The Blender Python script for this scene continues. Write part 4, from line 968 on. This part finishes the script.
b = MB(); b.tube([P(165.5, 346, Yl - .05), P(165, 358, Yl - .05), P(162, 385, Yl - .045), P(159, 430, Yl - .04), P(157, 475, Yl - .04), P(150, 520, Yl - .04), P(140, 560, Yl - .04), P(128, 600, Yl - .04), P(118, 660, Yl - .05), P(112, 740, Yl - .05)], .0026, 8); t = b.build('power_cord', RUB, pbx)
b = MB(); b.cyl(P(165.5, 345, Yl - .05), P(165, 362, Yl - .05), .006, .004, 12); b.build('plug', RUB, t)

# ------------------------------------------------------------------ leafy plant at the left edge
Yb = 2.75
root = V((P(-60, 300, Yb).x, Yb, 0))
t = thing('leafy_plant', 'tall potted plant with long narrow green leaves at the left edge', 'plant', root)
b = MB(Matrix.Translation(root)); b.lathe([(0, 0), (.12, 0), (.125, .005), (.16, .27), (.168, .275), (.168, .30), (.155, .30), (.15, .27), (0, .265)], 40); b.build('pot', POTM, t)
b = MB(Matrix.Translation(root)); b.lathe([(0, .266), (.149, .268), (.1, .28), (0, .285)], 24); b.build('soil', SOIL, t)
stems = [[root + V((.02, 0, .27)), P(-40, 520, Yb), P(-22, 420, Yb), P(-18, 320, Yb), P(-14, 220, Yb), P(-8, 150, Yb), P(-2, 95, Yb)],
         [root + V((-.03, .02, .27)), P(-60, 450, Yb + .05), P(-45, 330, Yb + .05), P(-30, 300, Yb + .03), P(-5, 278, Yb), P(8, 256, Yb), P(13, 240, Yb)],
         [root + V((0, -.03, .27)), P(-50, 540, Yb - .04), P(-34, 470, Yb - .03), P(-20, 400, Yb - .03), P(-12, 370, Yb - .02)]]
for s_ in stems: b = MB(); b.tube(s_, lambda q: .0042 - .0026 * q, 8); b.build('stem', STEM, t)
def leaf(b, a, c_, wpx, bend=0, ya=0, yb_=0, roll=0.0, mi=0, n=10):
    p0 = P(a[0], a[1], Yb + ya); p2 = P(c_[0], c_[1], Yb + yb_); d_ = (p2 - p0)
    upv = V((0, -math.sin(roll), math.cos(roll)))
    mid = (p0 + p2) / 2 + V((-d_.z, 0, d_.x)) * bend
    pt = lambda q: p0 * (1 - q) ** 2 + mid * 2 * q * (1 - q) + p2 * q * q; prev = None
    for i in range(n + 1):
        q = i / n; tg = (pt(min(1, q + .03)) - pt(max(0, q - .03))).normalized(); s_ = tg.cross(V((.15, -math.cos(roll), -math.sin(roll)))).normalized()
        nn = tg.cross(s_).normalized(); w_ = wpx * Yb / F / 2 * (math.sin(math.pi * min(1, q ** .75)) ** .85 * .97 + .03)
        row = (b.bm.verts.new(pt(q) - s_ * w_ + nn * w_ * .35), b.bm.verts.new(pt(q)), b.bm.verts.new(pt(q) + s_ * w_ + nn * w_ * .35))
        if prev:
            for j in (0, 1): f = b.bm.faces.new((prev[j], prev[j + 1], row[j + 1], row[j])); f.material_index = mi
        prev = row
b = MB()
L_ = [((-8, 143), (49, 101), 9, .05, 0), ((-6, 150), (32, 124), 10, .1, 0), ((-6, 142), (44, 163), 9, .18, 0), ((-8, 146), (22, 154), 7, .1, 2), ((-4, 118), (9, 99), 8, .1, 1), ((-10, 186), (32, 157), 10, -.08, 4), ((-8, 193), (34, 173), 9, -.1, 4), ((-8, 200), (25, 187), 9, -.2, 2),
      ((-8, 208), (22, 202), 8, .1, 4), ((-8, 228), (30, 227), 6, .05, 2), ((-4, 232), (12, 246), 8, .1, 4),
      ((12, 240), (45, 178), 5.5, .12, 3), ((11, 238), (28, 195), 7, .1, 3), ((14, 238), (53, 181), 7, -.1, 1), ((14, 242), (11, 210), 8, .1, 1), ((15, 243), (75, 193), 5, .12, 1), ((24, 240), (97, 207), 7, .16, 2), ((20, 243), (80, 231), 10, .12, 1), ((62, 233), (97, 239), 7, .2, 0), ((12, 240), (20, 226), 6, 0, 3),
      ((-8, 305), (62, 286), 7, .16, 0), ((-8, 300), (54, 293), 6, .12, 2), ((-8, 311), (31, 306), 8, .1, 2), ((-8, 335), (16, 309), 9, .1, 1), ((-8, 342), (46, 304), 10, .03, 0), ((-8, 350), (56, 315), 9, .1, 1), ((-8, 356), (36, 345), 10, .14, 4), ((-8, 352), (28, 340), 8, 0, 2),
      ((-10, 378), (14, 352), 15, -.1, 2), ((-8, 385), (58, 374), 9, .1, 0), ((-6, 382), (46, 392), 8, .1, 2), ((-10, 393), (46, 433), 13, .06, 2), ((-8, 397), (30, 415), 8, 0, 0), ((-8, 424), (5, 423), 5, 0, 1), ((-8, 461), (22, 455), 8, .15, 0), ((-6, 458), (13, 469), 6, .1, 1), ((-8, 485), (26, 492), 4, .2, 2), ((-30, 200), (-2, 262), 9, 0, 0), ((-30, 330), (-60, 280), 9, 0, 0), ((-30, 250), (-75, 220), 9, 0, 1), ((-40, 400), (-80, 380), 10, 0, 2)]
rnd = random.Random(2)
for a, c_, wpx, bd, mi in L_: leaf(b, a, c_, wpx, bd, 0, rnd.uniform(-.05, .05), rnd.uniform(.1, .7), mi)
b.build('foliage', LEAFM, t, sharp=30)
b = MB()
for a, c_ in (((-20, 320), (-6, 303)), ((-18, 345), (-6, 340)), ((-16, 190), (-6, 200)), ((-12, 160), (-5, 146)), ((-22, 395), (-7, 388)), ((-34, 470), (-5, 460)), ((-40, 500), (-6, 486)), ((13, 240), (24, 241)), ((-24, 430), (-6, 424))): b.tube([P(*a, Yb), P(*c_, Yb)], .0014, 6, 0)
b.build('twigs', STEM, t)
=-=-=
__Work to do__. Reproduce verbatim only this range: the first line of the material through the line that contains "b = MB(); b.cyl(P(165.5, 345, Yl", inclusive.

__The response__.
The Blender Python script for this scene continues. Write part 4, from line 968 on. This part finishes the script.
b = MB(); b.tube([P(165.5, 346, Yl - .05), P(165, 358, Yl - .05), P(162, 385, Yl - .045), P(159, 430, Yl - .04), P(157, 475, Yl - .04), P(150, 520, Yl - .04), P(140, 560, Yl - .04), P(128, 600, Yl - .04), P(118, 660, Yl - .05), P(112, 740, Yl - .05)], .0026, 8); t = b.build('power_cord', RUB, pbx)
b = MB(); b.cyl(P(165.5, 345, Yl - .05), P(165, 362, Yl - .05), .006, .004, 12); b.build('plug', RUB, t)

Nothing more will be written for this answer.